What you have to do.
Reproduce all of the material exactly as shown.

Dataset excerpt.
========================
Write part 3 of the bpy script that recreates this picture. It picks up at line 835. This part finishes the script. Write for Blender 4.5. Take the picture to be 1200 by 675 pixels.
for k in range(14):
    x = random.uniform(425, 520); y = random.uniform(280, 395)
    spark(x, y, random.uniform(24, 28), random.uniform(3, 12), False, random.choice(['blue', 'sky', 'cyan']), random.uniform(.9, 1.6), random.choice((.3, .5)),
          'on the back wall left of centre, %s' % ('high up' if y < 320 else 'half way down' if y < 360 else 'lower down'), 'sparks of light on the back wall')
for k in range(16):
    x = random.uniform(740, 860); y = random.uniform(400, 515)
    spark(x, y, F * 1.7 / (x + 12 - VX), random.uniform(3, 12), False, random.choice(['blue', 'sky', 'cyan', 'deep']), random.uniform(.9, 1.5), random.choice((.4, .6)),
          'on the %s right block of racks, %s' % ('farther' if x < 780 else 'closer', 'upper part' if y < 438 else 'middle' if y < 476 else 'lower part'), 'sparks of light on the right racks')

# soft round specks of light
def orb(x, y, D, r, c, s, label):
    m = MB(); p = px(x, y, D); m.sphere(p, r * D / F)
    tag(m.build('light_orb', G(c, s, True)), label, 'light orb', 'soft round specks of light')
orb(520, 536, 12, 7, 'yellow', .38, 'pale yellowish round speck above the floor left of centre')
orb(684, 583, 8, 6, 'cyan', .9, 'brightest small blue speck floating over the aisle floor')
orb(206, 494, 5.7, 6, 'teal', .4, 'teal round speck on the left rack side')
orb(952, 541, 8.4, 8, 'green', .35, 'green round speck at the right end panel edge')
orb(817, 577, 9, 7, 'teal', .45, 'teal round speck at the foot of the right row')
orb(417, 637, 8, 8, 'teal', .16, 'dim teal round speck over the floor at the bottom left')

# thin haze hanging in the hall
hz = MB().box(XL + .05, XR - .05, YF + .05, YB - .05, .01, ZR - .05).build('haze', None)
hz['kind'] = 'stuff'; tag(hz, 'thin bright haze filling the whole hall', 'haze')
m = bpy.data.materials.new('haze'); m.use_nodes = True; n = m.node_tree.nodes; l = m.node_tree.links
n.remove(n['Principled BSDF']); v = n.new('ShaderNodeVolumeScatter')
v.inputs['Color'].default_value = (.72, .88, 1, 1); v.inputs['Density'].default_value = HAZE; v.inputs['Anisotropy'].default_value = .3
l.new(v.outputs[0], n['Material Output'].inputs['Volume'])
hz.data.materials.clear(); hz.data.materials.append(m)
========================
Complete output.
Write part 3 of the bpy script that recreates this picture. It picks up at line 835. This part finishes the script. Write for Blender 4.5. Take the picture to be 1200 by 675 pixels.
for k in range(14):
    x = random.uniform(425, 520); y = random.uniform(280, 395)
    spark(x, y, random.uniform(24, 28), random.uniform(3, 12), False, random.choice(['blue', 'sky', 'cyan']), random.uniform(.9, 1.6), random.choice((.3, .5)),
          'on the back wall left of centre, %s' % ('high up' if y < 320 else 'half way down' if y < 360 else 'lower down'), 'sparks of light on the back wall')
for k in range(16):
    x = random.uniform(740, 860); y = random.uniform(400, 515)
    spark(x, y, F * 1.7 / (x + 12 - VX), random.uniform(3, 12), False, random.choice(['blue', 'sky', 'cyan', 'deep']), random.uniform(.9, 1.5), random.choice((.4, .6)),
          'on the %s right block of racks, %s' % ('farther' if x < 780 else 'closer', 'upper part' if y < 438 else 'middle' if y < 476 else 'lower part'), 'sparks of light on the right racks')

# soft round specks of light
def orb(x, y, D, r, c, s, label):
    m = MB(); p = px(x, y, D); m.sphere(p, r * D / F)
    tag(m.build('light_orb', G(c, s, True)), label, 'light orb', 'soft round specks of light')
orb(520, 536, 12, 7, 'yellow', .38, 'pale yellowish round speck above the floor left of centre')
orb(684, 583, 8, 6, 'cyan', .9, 'brightest small blue speck floating over the aisle floor')
orb(206, 494, 5.7, 6, 'teal', .4, 'teal round speck on the left rack side')
orb(952, 541, 8.4, 8, 'green', .35, 'green round speck at the right end panel edge')
orb(817, 577, 9, 7, 'teal', .45, 'teal round speck at the foot of the right row')
orb(417, 637, 8, 8, 'teal', .16, 'dim teal round speck over the floor at the bottom left')

# thin haze hanging in the hall
hz = MB().box(XL + .05, XR - .05, YF + .05, YB - .05, .01, ZR - .05).build('haze', None)
hz['kind'] = 'stuff'; tag(hz, 'thin bright haze filling the whole hall', 'haze')
m = bpy.data.materials.new('haze'); m.use_nodes = True; n = m.node_tree.nodes; l = m.node_tree.links
n.remove(n['Principled BSDF']); v = n.new('ShaderNodeVolumeScatter')
v.inputs['Color'].default_value = (.72, .88, 1, 1); v.inputs['Density'].default_value = HAZE; v.inputs['Anisotropy'].default_value = .3
l.new(v.outputs[0], n['Material Output'].inputs['Volume'])
hz.data.materials.clear(); hz.data.materials.append(m)